Around Christmas, the temps dropped to below zero at night: barely cracking single digits during the day. This extended sub-zero cold spell caught me off guard. I nearly ran out of heating oil.
It was also a refresher lesson in supply chain Inelasticity and the need to have alternatives.
The house came with oil heat which we use as a supplement to the wood stove and to heat water. We still run the boiler periodically on cold nights to keep one loop from freezing. During the cold wave, we were running it more than we realized.
A tank of oil normally lasts four to six months, so I don’t check the gauge all that often. When I did, it was near empty. There was maybe a week’s worth left.
Calling the oil company was a second surprise. Their phones were “unavailable at this time.” The oil company was overwhelmed with calls from people in the same boat. When their phone finally did ring, it was to play a recording that said how swamped they were with Auto Fill calls. “Will Call” customers (like myself) would have to wait until the end of January.
Auto Fill programs are pretty common in the northeast. The fuel company tracks the temperatures and calculates when their subscribers need refilled. The cold spell caught their formulas flat footed. Thousands, perhaps tens of thousands, of homes needed refills all at once. The heating fuel market did not have the elasticity to cover that.
Other oil companies were not accepting requests from ‘new’ customers. They were all scrambling to service their existing Auto Fill customers. I was on my own.
The prepper mindset is all about alternatives. The obvious alternative was to buy road diesel from a gas station. It’s more expensive, but cheaper than fixing a burst pipe. All of my fuel cans were full of stored gasoline. My original plan was to buy a new (yellow) fuel can and schlep home five gallons at a time to tide us over.

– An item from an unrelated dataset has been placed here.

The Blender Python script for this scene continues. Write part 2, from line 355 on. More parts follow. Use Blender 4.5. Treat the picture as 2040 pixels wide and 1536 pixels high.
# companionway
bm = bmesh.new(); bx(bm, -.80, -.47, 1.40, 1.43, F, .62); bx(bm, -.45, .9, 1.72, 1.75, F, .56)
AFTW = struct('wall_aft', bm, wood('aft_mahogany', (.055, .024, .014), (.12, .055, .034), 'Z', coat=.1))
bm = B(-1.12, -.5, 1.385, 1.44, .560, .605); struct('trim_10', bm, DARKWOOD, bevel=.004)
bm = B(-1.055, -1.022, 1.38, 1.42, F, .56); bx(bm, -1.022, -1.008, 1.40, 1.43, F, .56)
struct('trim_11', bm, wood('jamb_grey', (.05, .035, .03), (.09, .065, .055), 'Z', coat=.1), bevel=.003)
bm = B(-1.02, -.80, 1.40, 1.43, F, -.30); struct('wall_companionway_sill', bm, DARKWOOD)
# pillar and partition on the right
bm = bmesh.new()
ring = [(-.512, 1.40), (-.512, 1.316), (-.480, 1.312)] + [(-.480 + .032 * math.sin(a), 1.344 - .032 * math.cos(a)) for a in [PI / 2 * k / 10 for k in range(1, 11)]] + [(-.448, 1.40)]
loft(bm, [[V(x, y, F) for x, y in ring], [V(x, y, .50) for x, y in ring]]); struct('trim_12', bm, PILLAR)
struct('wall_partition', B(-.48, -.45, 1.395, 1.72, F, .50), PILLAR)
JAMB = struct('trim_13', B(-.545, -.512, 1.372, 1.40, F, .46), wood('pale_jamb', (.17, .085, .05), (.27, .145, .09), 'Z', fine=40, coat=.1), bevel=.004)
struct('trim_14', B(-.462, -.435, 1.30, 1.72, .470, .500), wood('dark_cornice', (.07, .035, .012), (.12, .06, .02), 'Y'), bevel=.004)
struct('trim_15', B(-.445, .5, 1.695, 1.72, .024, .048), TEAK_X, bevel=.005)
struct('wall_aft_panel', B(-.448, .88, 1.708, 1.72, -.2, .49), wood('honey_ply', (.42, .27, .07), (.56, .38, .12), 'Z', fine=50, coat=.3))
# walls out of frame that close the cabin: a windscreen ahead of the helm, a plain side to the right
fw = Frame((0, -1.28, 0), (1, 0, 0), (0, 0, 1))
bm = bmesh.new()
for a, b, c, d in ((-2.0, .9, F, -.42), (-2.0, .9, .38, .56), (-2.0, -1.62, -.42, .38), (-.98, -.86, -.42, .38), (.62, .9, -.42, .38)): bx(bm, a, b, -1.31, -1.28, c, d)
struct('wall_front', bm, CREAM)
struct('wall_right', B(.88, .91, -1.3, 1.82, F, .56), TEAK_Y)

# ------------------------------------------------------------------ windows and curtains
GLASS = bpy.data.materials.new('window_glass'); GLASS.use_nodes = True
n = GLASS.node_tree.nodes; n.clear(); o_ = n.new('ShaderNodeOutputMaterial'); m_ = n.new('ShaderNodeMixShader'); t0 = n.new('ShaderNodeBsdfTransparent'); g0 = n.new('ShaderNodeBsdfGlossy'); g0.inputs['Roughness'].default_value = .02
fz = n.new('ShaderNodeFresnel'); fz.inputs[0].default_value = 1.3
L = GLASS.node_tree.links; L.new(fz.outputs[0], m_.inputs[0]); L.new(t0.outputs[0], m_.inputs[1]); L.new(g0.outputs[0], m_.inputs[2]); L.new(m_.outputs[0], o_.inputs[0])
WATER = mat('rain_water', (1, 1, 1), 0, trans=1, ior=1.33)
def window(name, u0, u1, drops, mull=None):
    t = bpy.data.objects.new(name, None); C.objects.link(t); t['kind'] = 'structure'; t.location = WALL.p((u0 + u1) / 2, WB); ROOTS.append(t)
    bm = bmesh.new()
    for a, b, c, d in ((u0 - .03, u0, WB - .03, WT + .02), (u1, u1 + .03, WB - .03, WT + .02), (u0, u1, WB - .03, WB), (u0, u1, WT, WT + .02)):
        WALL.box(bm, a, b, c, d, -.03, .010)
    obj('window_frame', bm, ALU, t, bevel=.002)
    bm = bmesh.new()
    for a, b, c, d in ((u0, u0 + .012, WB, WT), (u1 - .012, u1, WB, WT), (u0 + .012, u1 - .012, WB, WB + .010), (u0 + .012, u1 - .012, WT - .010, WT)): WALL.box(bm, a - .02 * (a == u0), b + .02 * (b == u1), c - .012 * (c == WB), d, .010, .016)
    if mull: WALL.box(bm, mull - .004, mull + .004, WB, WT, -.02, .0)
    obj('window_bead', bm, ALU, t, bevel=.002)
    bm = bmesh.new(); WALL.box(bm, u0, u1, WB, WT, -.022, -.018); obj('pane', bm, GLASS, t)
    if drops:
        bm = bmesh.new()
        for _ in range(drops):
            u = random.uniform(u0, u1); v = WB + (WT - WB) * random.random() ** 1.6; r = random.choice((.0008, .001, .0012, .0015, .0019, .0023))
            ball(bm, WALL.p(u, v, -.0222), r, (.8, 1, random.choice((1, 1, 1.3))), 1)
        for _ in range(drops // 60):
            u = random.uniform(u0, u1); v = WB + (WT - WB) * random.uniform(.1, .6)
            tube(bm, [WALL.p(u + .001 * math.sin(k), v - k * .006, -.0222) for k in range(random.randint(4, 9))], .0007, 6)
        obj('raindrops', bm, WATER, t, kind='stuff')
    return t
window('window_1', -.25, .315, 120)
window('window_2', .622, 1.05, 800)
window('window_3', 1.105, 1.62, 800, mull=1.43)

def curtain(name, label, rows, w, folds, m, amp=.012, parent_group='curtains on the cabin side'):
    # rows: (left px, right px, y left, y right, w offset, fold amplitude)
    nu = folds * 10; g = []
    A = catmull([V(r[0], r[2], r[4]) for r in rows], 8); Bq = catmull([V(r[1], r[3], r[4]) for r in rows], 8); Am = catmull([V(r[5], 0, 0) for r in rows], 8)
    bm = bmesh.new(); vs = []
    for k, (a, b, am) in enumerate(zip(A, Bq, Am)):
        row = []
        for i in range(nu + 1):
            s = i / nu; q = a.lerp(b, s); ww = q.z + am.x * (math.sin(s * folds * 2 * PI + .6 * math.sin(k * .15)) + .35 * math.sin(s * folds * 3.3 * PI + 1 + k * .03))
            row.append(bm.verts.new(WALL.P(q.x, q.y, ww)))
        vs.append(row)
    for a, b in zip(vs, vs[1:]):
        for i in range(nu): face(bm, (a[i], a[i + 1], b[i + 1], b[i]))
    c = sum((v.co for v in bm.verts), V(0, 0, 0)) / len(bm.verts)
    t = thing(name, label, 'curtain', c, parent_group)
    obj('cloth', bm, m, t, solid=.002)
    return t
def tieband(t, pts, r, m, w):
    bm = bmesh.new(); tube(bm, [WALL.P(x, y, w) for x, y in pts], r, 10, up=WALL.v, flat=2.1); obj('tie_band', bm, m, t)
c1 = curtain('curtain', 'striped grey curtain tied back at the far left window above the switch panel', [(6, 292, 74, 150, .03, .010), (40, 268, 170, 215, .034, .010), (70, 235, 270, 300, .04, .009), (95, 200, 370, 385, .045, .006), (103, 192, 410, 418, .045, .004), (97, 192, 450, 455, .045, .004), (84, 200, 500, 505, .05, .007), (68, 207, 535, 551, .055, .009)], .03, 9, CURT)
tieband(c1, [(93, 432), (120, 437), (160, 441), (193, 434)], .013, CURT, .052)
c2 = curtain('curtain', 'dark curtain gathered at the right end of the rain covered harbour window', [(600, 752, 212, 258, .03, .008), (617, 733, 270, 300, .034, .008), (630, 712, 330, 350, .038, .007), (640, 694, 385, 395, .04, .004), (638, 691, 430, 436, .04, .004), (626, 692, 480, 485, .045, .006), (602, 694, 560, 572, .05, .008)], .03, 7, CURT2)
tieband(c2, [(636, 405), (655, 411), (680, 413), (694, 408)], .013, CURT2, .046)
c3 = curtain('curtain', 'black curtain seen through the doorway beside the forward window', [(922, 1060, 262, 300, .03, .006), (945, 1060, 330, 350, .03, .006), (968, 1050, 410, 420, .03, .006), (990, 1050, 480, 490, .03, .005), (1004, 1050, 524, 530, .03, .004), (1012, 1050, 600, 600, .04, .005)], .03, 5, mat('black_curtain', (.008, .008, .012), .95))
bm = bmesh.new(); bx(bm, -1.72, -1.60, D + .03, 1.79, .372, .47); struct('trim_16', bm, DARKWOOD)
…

Thus began my second reminder about supply inelasticity. There were NO five-gallon fuel cans to buy — anywhere in town. There were only empty shelves. Tons of other people were doing the same plan: schlepping home road diesel.
Alternatives. Emptying one of my stored gasoline cans into the truck created a free can. It was only six-month-old gas and kind of a waste of Sta-Bil but it was an available fuel can.
Then, came the third reminderI found that some gas stations had run out of diesel. There must have been hundreds of people filling yellow jugs. Finally finding a station with diesel, I filled my can. A lady waiting for me to finish told me about buying the last to yellow jugs that AutoZone had. (so SHE’s the one!)
While this cold snap has been a useful exercise in seeking alternatives, it has also been a good reminder in how Inelastic our modern supply chain really is. Any sudden spike in demand tends to empty the shelves (or tanks).
And, you might ask, what would my alternative have been if no one had diesel to sell me? I would have shut off that loop and drained that line. No freeze problem. Schlepping a five gallon can every other day was less of a hassle, so that’s what I’m doing.
The takeaway? Don’t count on buying what you need when the crunch comes. You are likely to find only empty shelves. And, figure out your alternatives in advance. Crunch time is usually poor thinking time.